Vrede van Schönbrunn
De Vrede van Schönbrunn, ook wel het Verdrag van Schönbrunn genoemd, was een vredesverdrag dat in 1809 gesloten werd tussen het keizerrijk Oostenrijk van Frans I en het Franse keizerrijk van Napoleon. Met het verdrag eindigde de Vijfde Coalitieoorlog nadat Napoleon de Oostenrijkers had verslagen in de beslissende Slag bij Wagram (5-6 juli) en de Oostenrijkers gedwongen had tot een wapenstilstand op 10 juli.
Het verdrag werd op 14 oktober 1809 getekend in het Schönbrunn-paleis in Wenen. Frankrijk kon de vredesvoorwaarden aan het vernederde Oostenrijk dicteren. De Oostenrijkers, die na de Derde Coalitieoorlog opnieuw een pijnlijke nederlaag tegen Frankrijk hadden geleden, moesten hierbij nogmaals grote gebieden afstaan.

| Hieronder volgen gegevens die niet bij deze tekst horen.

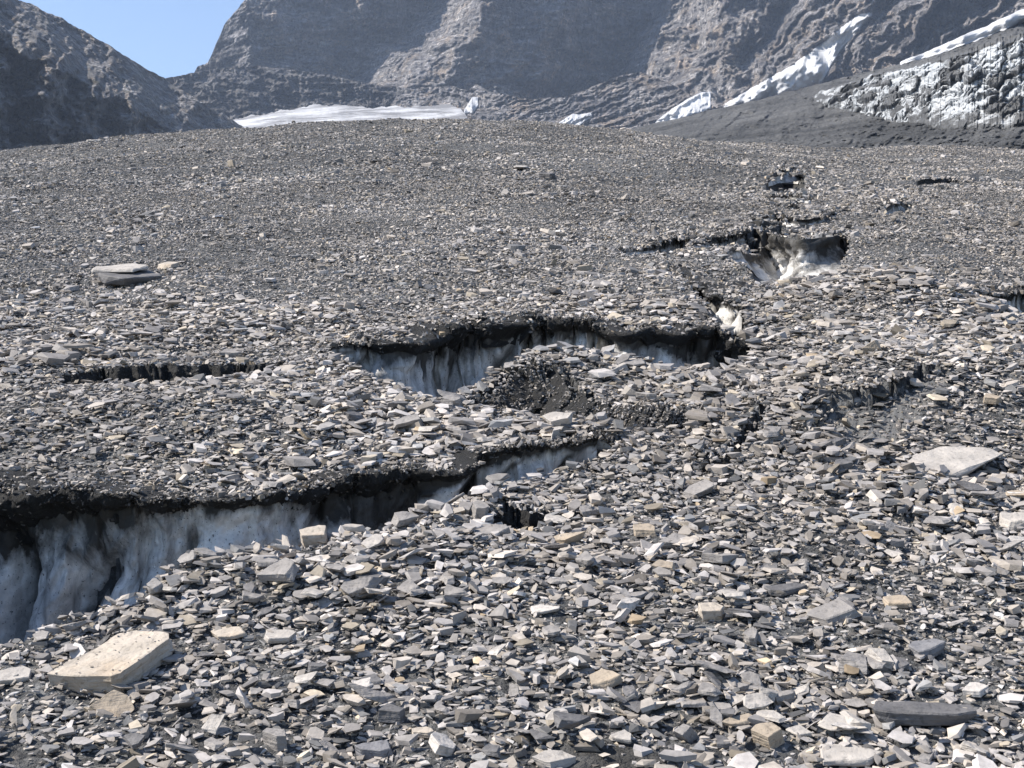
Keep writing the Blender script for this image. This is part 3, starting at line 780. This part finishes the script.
# rounded slab apron right of the snowfield
def d_apron(px, row, v):
    w1 = fbm(px / 40, row / 30, 5.0, 4)
    r = np.hypot((px - 430) / 1.6, row - 128)
    left = sstep(500, 465, px)
    d = 1080 + (120 - row) * 1.3 - (px - 440) * .22
    rib = ridged((row + .40 * px + 6 * w1) / 9.0, px / 90, 5.5, 4, .6) * 6
    return d - left * ridged(r / 8.0 + w1, px / 120, 5.5, 3) * 5 - (1 - left) * rib - ridged(px / 8, row / 8, 2.0, 4, .65) * 2.6
massif('hill', 376, 720, 420, [(376, 112), (386, 101), (402, 93), (424, 87), (450, 86), (468, 90), (476, 84), (490, 92), (530, 99), (565, 97), (590, 88), (612, 78), (640, 72), (672, 84), (720, 110)],
       [(376, 150), (720, 150)], 110, d_apron, ROCK, rag=1.0)
# left mountain flank
LF = [(-420, -190), (-200, -110), (0, -8), (22, 0), (60, 18), (104, 42), (145, 67), (186, 92), (215, 110), (247, 130), (262, 142)]
def d_left(px, row, v):
    w1 = fbm(px / 50, row / 50, 5.0, 4); w2 = fbm(px / 30 + 9, row / 30, 6.0, 4)
    t = row - np.interp(px, [p[0] for p in LF], [p[1] for p in LF]) + 12 * w1
    knee = np.interp(px, [0, 120, 250], [42, 54, 30]) * (1 + .5 * w2)
    d = 690 + np.where(px > 0, px * .85, px * .45) - np.minimum(t, knee) * 2.6 - np.maximum(t - knee, 0) * .42
    d = np.maximum(d, 330)
    a = px - .9 * row + 16 * w1
    n = ridged(a / 60, (row + px * .6) / 150, 8.0, 3) * 14
    n = n + ridged((px + .1 * row + 10 * w2) / 24, (row - .3 * px) / 80, 2.0, 5, .6) * 8 * sstep(0, 50, t)
    n = n + ridged((px + 5 * w2) / 10, (row + .5 * px) / 9, 4.0, 5, .7) * 3.6 + fbm(px / 4, row / 4, 8.0, 3, .7) * 2.5
    return d - n
massif('mountain', -420, 262, 560, LF,
       [(-420, 260), (0, 200), (262, 175)], 300, d_left, ROCK_LEFT, rag=1.6)
# moraine on the right
mo_top = [(600, 138), (622, 131), (660, 122), (700, 113), (760, 99), (830, 81), (900, 64), (960, 45), (1024, 22), (1200, -30), (1500, -90)]
mo_tx, mo_ty = [p[0] for p in mo_top], [p[1] for p in mo_top]
def d_moraine(px, row, v=None):
    t = np.interp(px, mo_tx, mo_ty)
    v = (190 - row) / (190 - t)
    d = 130 + 330 * np.clip(v, 0, 1.2) ** 1.3
    return d - (ridged((px + 1.2 * row + 15 * fbm(px / 40, row / 40, 2.0, 3)) / 55, row / 110, 3.0, 4) * 8 + fbm(px / 16, row / 7, 4.0, 5, .6) * 5.0 + fbm(px / 4, row / 2.5, 7.0, 3, .6) * 1.8 + fbm(px / 1.7, row / 1.2, 2.0, 2, .6) * 1.0)
massif('moraine', 590, 1480, 700, mo_top, [(590, 195), (1480, 190)], 220, d_moraine, mat_moraine(), kind='structure', rag=1.0)

def patch(name, f, n, depth, mat, lab, cat, lift, nx=120, nv=26, ragg=.8, rough=1.0, soft=14):
    f, n = np.array(f, float), np.array(n, float)
    px = np.linspace(max(f[0, 0], n[0, 0]), min(f[-1, 0], n[-1, 0]), nx)
    t = np.interp(px, f[:, 0], f[:, 1]) + ragg * fbm(px / 16, px * 0, 1.1, 5, .6)
    b = np.interp(px, n[:, 0], n[:, 1]) + ragg * fbm(px / 7, px * 0, 5.1, 4)
    b = np.maximum(b, t + .3)
    v = np.linspace(0, 1, nv)[:, None]
    ROW = t[None] * (1 - v) + b[None] * v; PXX = np.broadcast_to(px[None], ROW.shape)
    D = depth(PXX, ROW)
    for _ in range(soft):
        Q = np.pad(D, 1, 'edge'); Dm = (Q[1:-1, :-2] + Q[1:-1, 2:] + Q[:-2, 1:-1] + Q[2:, 1:-1]) / 4
        D = np.minimum(D, .4 * D + .6 * Dm)
    edge = np.sin(np.clip(v, 0, 1) * math.pi) ** .6 * np.clip(np.sin(np.linspace(0, math.pi, nx)), 0, 1)[None] ** .4
    D = D - lift * (edge * 1.7 - .7) + rough * fbm(PXX / 10, ROW / 5, 2.0, 4) * lift * .25
    P = ray(PXX, ROW, D)
    back = P[::-1] * 1.0; back[..., 1] += lift * 3; back[..., 2] -= lift * .4    # closed underside
    P = np.concatenate([P, back], 0)
    o = mesh_obj(name, P.reshape(-1, 3), grid_faces(*P.shape[:2])[:, ::-1], mat, smooth=True)
    return tag(o, lab, cat)
SNOW, SNOW_F = mat_snow('old_snow', .25, 10), mat_snow('firn', .95, 12, (.50, .50, .51), (.28, .42, .42))
def d_cl_s(px, row): return np.minimum(d_cliff(px, row, None, .45), d_cliff(px, row)) - 2
def d_ap_s(px, row): return d_apron(px, row, None) - 3
patch('snow_patch', [(724, 104), (760, 83), (790, 66), (818, 46), (838, 30), (858, 14), (872, 12)], [(724, 108), (760, 101), (790, 93), (822, 82), (834, 62), (846, 44), (872, 15)], d_cl_s, SNOW, 'long bright snow tongue running diagonally up the cliff foot, largest on the rock', 'snow patch', 6, rough=.35)
patch('snow_patch', [(655, 122), (680, 103), (700, 93), (711, 91)], [(655, 126), (680, 122), (700, 114), (711, 108)], lambda p, r: np.minimum(d_cl_s(p, r), d_ap_s(p, r)), SNOW, 'small triangular snow patch between snow tongue and debris crest', 'snow patch', 4)
patch('snow_patch', [(554, 126), (572, 114), (592, 113)], [(554, 130), (572, 130), (592, 117)], lambda p, r: np.minimum(d_cl_s(p, r), d_ap_s(p, r)), SNOW, 'tiny snow patch touching the crest below the big cliff', 'snow patch', 3)
patch('snow_patch', [(464, 110), (472, 98), (478, 97)], [(464, 113), (473, 113), (480, 103)], lambda p, r: d_ap_s(p, r), SNOW, 'tiny upright snow scrap at the right end of the snowfield', 'snow patch', 2, nx=30)
patch('snow_patch', [(900, 62), (940, 46), (980, 28), (1024, 9), (1150, -40)], [(900, 65), (940, 54), (980, 40), (1024, 22), (1150, -22)], lambda p, r: d_moraine(p, np.maximum(r, np.interp(p, mo_tx, mo_ty))) - 1, SNOW, 'narrow snow band slanting along the top above the icefall', 'snow patch', 3, ragg=1.2)
# snowfield in the hollow behind the crest
def d_snowf(px, row):
    t = np.interp(px, [230, 290, 340, 470], [119, 110, 105, 100])
    return 860 + 190 * np.clip((138 - row) / (138 - t), 0, 1.1) ** 1.2
o = patch('snowfield', [(222, 122), (250, 116), (290, 110), (318, 104), (345, 105), (372, 108), (400, 106), (430, 106), (448, 104), (460, 108), (467, 116)], [(222, 146), (380, 138), (440, 130), (460, 124), (467, 118)], d_snowf, SNOW_F, 'wide grey streaked snowfield lying in the hollow behind the debris crest', 'snowfield', 2.5, soft=0, nx=300, nv=70, ragg=2.2, rough=3.0)
# icefall
def vor2(x, y):
    xi, yi = np.floor(x), np.floor(y); best = np.full(x.shape, 9.0); sec = best.copy(); val = np.zeros(x.shape)
    for dx in (-1, 0, 1):
        for dy in (-1, 0, 1):
            h = _perm[(_perm[(xi + dx).astype(int) & 511] + (yi + dy).astype(int)) & 511]
            d = np.hypot(x - (xi + dx + .5 + .8 * _grad[h, 0] * .6), y - (yi + dy + .5 + .8 * _grad[h, 1] * .6))
            nb = d < best
            sec = np.where(nb, best, np.minimum(sec, d)); val = np.where(nb, h / 512.0, val); best = np.minimum(best, d)
    return best, sec - best, val
IF_T = [(812, 96), (840, 84), (870, 74), (905, 66), (960, 52), (1000, 38), (1040, 30), (1200, 10)]
IF_B = [(812, 99), (835, 104), (860, 114), (900, 120), (950, 126), (985, 127), (1024, 123), (1200, 120)]
def icefall():
    px = np.linspace(812, 1190, 620)
    t = np.interp(px, *zip(*IF_T)) + 2.5 * fbm(px / 12, px * 0, 2.2, 4); b = np.interp(px, *zip(*IF_B)) + 9 * fbm(px / 13, px * 0, 6.2, 5, .6)
    b = np.maximum(b, t + 1)
    v = np.linspace(0, 1, 230)[:, None]
    ROW = t[None] * (1 - v) + b[None] * v; PXX = np.broadcast_to(px[None], ROW.shape)
    wx = PXX + 7 * fbm(PXX / 18, ROW / 18, 1.0, 3); wy = ROW + 5 * fbm(PXX / 18, ROW / 18, 7.0, 3)
    b1, e1, v1 = vor2((wx - .4 * wy) / 24, (wy + .6 * wx) / 9)
    b2, e2, v2 = vor2((wx - .4 * wy) / 9 + 40, (wy + .6 * wx) / 4.5)
    edge = sstep(0, .18, v) * sstep(0, .4, 1 - v) * sstep(812, 850, PXX)
    blk = (v1 * .8 + .25) * sstep(0, .35, e1) + .35 * v2 * sstep(0, .3, e2)
    foot = np.polyval(np.polyfit(px - 1000, d_moraine(px, b), 3), px - 1000)
    sc = foot / F
    D = (foot - 3)[None] + (b[None] - ROW) * sc[None] * 1.3 - edge * blk * 22 * sc[None] - fbm(PXX / 6, ROW / 5, 3.0, 4) * 2.2 * sc[None]
    P = ray(PXX, ROW, D)
    P[..., 2] += edge * blk * 4 * sc[None]
    h = -.06 + .22 * (v1 - .5) + .25 * sstep(1010, 860, PXX) * (1 - 0) * .35 + (.2 * sstep(.6, 1, v)) + .35 * sstep(.12, 0, v)
    back = P[::-1] * 1.0; back[..., 1] += 14
    nh = np.concatenate([h, h[::-1]], 0)
    P = np.concatenate([P, back], 0)
    o = mesh_obj('icefall', P.reshape(-1, 3), grid_faces(*P.shape[:2])[:, ::-1], mat_icefall(), smooth=False, attrs={'h': nh.ravel()})
    tag(o, 'jagged blue white icefall streaked with black dirt on the dark moraine', 'icefall')
icefall()

# ------------------------------------------------------------------ air
def haze():
    bm = bmesh.new(); bmesh.ops.create_cube(bm, size=1)
    for v in bm.verts: v.co = Vector((v.co.x * 6000, v.co.y * 4600 + 1300, -60 if v.co.z < 0 else 700))
    me = bpy.data.meshes.new('haze'); bm.to_mesh(me); bm.free()
    m = bpy.data.materials.new('haze_air'); m.use_nodes = True; t = m.node_tree
    t.nodes.remove(t.nodes['Principled BSDF'])
    pv = t.nodes.new('ShaderNodeVolumePrincipled')
    pv.inputs['Color'].default_value = (.60, .74, 1, 1); pv.inputs['Density'].default_value = HAZE; pv.inputs['Anisotropy'].default_value = .2
    t.links.new(pv.outputs[0], t.nodes['Material Output'].inputs['Volume'])
    me.materials.append(m)
    o = bpy.data.objects.new('haze', me); COL.objects.link(o); tag(o, kind='stuff')
HAZE = .00015
haze()

# ------------------------------------------------------------------ light, sky, camera
EL = 46.0
az = Vector((-.98, -.04))                           # towards the sun in plan: from the left, slightly ahead
az.normalize()
SUN = Vector((az.x * math.cos(math.radians(EL)), az.y * math.cos(math.radians(EL)), math.sin(math.radians(EL))))
ld = bpy.data.lights.new('sun', 'SUN'); ld.energy = 5.0; ld.angle = math.radians(.53); ld.color = (1, .94, .85)
lo = bpy.data.objects.new('sun', ld); COL.objects.link(lo); lo.rotation_euler = SUN.to_track_quat('Z', 'Y').to_euler(); lo.location = (0, 0, 60)
W = bpy.data.worlds.new('World'); SC.world = W; W.use_nodes = True
nt = W.node_tree; sky = nt.nodes.new('ShaderNodeTexSky'); sky.sky_type = 'NISHITA'; sky.sun_disc = False
sky.sun_elevation = math.radians(EL); sky.sun_rotation = math.atan2(SUN.x, SUN.y); sky.altitude = 2400; sky.air_density = 1.0; sky.dust_density = .6; sky.ozone_density = 1.2
bg = nt.nodes['Background']; nt.links.new(sky.outputs[0], bg.inputs['Color']); bg.inputs['Strength'].default_value = .11
cd = bpy.data.cameras.new('camera'); cam = bpy.data.objects.new('camera', cd); COL.objects.link(cam)
cam.location = (0, 0, EYE); cam.rotation_euler = (math.radians(90), 0, 0)
cd.sensor_width = 36; cd.lens = 18 / math.tan(math.radians(20)); cd.clip_end = 9000; cd.clip_start = .05
SC.camera = cam
SC.view_settings.view_transform = 'Standard'; SC.view_settings.look = 'None'; SC.view_settings.exposure = .95; SC.view_settings.gamma = 1
SC.cycles.volume_bounces = 0
SC.cycles.max_bounces = 6
SC.cycles.use_denoising = True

Na de Vrede van Schönbrunn stond Napoleon op het hoogtepunt van zijn macht. Het grootste deel van Europa was Frans, een Franse vazalstaat of een Franse bondgenoot. De vrede zou blijven bestaan tot het Verenigd Koninkrijk, Rusland en Zweden in 1812 een bondgenootschap tegen Frankrijk sloten om het continentaal stelsel te doorbreken. Daarop startte Napoleon een invasie van Rusland.
Verdrag
[bewerken | brontekst bewerken]Frankrijk kreeg Karinthië, Krain, Triëst en Dalmatië, die samen de Illyrische Provincies van Frankrijk werden. Oostenrijk verloor hiermee zijn toegang tot de zee.
Het hertogdom Warschau kreeg de Poolse bezittingen van Oostenrijk, waaronder Galicië en Krakau, en Beieren kreeg Tirol en Salzburg. De opstandelingen in Tirol werden door de Oostenrijkers aan hun lot overgelaten, en rebellenleider Andreas Hofer werd op 20 februari 1810 door de Fransen geëxecuteerd in Mantua (zie verder Slagen bij de Bergisel).
Oostenrijk moest ook herstellingen aan Frankrijk betalen, zijn leger terugbrengen tot een sterkte van 150.000 man, toetreden tot het Continentaal Stelsel en Jozef Bonaparte als koning van Spanje erkennen. Oostenrijk en Frankrijk sloten vervolgens een bondgenootschap.
Het vierde artikel van het verdrag stipuleerde dat de grootmeester van de Duitse Orde afstand deed van alle bezittingen van de Orde binnen de Rijnbond. De commanderijen van de Duitse Orde droeg men over aan de bestaande Duitse vorstendommen.
Aanslag op Napoleon
[bewerken | brontekst bewerken]Tijdens de vredesonderhandelingen in Schönbrunn ontsnapte Napoleon op het nippertje aan een moordaanslag. Op 12 oktober kwam Napoleon met een groot gevolg het paleis uit om een infanterieparade af te nemen. Een 18-jarige Duitser, Friedrich Staps, eiste een audiëntie met de keizer om een petitie te presenteren, maar dat werd geweigerd door de keizerlijke adjudant Jean Rapp. Kort daarna zag Rapp dat Staps de keizer van een andere kant benaderde en liet hem aanhouden. In het paleis werd Staps gefouilleerd door soldaten die in zijn jas, verborgen in de petitie, een keukenmes aantroffen. Hierop gaf Staps toe dat hij van plan was geweest de keizer te vermoorden. Napoleon vroeg aan Staps of hij hem zou bedanken als hij hem genade zou schenken, waarop Staps antwoordde: "Ik zal u daarom niet minder doden".
Napoleon verliet Wenen op 16 oktober en een dag later werd Staps gefusilleerd. Op het schavot zou hij hebben geroepen: "Leve de vrijheid! Leve Duitsland!"[1][2].
Staps werd in Duitsland al snel gezien als een martelaar van het opkomende nationalisme. Christian Friedrich Hebbel schreef een gedicht over hem, Walter von Molo een toneelstuk.